CROMULENT, adjective: appearing legitimate but actually being spurious.
USAGE:The Government’s claim that the RTI Bill involved just a routine technical amendment made a cromulent case, since the argument obscured the fact that once the Government has the power to appoint RTI Commissioners for as long as it wants and pay them whatever it wants, their independence and autonomy are finished.
In fact ‘cromulent’ is an apposite term for much of our Government’s claims. Cromulence is not mere mendacity; it requires saying something that is technically accurate, but conceals a much more serious rider beneath its innocuous legitimacy.

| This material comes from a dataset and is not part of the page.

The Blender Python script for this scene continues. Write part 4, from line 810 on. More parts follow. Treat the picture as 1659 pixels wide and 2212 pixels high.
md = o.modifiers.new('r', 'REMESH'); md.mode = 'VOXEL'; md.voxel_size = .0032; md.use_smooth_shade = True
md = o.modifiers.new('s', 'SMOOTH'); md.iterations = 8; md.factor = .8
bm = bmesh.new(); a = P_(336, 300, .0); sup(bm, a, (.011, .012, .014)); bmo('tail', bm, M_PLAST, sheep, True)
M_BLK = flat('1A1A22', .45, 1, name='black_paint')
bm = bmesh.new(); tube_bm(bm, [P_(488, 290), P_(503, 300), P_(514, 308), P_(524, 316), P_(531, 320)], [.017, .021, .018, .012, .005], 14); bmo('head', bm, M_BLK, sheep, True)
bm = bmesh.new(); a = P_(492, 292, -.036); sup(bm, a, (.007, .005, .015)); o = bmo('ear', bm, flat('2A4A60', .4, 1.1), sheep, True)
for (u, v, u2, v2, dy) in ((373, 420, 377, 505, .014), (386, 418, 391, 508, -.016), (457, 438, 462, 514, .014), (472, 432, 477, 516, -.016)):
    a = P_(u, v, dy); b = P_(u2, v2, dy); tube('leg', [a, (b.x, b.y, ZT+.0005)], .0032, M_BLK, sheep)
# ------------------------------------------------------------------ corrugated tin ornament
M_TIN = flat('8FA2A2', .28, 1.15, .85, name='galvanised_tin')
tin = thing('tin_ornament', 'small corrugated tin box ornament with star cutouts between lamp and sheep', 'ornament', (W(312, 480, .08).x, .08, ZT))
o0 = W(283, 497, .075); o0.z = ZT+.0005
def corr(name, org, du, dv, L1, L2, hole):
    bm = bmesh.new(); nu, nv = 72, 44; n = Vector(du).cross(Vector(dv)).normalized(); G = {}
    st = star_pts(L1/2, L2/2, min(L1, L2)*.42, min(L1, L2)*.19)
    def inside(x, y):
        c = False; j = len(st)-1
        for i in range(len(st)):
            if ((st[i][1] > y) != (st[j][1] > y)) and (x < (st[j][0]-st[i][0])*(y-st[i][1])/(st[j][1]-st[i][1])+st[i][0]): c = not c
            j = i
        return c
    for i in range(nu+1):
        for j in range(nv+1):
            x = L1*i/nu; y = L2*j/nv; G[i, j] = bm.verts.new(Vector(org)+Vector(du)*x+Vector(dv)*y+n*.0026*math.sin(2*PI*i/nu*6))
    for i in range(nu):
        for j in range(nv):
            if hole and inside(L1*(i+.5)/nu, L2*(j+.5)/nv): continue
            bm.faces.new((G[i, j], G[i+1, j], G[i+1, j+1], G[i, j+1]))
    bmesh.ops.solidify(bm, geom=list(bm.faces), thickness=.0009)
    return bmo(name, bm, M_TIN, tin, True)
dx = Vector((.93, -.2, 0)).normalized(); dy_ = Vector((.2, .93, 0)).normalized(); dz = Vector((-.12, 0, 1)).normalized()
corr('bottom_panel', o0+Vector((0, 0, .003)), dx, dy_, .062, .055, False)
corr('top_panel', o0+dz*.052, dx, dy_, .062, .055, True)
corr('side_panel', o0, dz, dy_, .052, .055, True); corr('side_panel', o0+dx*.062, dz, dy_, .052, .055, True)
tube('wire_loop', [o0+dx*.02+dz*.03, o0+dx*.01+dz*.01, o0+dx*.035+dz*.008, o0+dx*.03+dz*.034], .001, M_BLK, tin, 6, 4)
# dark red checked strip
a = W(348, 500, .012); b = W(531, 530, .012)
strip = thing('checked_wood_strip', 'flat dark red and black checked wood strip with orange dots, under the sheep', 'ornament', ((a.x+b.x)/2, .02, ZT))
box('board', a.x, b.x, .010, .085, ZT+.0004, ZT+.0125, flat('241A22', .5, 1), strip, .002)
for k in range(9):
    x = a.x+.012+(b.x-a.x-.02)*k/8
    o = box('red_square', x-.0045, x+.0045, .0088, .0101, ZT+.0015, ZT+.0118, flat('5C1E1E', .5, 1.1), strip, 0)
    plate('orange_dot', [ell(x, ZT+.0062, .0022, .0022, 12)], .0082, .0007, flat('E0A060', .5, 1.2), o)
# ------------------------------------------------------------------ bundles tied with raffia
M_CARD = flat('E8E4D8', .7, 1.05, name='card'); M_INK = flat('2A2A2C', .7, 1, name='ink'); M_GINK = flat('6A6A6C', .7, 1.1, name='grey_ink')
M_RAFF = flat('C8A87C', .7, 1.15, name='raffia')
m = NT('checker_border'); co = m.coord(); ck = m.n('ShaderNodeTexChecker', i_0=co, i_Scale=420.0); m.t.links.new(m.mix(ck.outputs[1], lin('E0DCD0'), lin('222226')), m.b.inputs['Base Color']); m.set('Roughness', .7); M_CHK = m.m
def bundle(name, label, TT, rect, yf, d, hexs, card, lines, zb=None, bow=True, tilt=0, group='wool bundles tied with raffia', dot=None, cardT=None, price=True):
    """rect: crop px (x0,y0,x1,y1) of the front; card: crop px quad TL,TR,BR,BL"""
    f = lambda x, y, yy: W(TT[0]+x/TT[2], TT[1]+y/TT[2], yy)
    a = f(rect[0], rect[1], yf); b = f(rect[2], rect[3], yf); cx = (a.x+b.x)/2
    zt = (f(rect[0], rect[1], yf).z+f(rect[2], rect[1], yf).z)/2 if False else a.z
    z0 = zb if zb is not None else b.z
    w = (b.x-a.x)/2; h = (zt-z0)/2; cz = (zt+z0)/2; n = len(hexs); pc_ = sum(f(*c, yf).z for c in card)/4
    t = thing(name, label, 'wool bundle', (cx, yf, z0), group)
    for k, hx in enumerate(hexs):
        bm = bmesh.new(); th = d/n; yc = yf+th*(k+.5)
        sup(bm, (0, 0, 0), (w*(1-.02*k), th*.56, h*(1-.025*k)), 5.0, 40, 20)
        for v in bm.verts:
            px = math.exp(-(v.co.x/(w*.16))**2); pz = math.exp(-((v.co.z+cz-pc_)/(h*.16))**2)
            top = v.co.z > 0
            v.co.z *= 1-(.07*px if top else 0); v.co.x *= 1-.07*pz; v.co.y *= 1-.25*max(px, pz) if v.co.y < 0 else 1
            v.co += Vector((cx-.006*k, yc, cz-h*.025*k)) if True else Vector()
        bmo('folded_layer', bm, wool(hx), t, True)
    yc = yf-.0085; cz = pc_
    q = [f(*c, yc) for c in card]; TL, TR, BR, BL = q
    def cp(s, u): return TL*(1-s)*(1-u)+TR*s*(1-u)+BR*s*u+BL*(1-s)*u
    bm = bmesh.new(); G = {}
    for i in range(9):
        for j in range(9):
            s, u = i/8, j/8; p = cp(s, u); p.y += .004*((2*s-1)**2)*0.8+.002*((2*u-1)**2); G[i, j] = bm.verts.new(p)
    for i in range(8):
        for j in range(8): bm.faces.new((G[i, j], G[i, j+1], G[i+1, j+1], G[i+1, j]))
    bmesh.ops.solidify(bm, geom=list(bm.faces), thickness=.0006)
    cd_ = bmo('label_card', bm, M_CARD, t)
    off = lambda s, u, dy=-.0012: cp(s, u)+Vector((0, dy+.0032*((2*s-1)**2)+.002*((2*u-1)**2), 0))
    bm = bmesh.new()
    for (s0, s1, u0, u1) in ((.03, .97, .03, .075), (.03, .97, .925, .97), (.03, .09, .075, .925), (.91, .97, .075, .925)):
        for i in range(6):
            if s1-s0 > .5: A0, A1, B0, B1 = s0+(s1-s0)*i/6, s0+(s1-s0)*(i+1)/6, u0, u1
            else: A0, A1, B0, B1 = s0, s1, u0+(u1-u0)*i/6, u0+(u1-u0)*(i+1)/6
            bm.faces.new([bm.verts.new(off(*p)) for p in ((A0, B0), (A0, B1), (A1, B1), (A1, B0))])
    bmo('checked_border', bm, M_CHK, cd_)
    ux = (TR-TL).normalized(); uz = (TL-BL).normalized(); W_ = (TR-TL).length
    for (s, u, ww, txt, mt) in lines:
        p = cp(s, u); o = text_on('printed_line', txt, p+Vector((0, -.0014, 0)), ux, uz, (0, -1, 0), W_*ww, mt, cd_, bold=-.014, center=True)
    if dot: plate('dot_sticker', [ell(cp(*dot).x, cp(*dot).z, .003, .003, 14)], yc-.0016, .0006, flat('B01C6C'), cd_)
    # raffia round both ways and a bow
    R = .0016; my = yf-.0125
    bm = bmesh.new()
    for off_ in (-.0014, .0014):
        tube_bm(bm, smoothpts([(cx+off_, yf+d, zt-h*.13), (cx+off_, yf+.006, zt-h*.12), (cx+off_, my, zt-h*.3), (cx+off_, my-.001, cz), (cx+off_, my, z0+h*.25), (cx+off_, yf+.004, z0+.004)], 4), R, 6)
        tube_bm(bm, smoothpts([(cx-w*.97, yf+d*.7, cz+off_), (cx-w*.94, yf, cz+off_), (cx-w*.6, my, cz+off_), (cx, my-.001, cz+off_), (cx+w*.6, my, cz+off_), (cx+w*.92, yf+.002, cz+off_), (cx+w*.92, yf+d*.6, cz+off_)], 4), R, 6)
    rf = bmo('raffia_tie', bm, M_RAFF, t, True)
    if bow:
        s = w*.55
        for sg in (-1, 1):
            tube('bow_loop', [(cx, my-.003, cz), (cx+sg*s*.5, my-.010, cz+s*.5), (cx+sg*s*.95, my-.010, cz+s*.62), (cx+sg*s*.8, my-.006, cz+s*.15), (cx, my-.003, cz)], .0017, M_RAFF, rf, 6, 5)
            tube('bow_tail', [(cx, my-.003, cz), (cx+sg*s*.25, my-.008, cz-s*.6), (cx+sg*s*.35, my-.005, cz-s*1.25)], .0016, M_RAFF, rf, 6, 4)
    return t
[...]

An Administration that has spent 5,600 crores of taxpayers’ money in five years on advertisements and publicity praising itself, is particularly prone to cromulence. Thus the government boasted of creating millions of ‘Jan Dhan’ accounts at a time when 93% of them had zero balance, and spent crores publicising the free gas cylinders provided to poor rural women for cooking without acknowledging that the refills had to be paid for -- and 97% of the beneficiaries declined to do so because they could not afford the cost of a gas cylinder.
Cromulent is not to be confused with ‘crapulent’, which refers to excessive drinking of alcohol, though of course a crapulent spokesperson is quite likely to make cromulent claims. Our abstemious politicians do not even have the excuse of crapulence to justify their cromulence.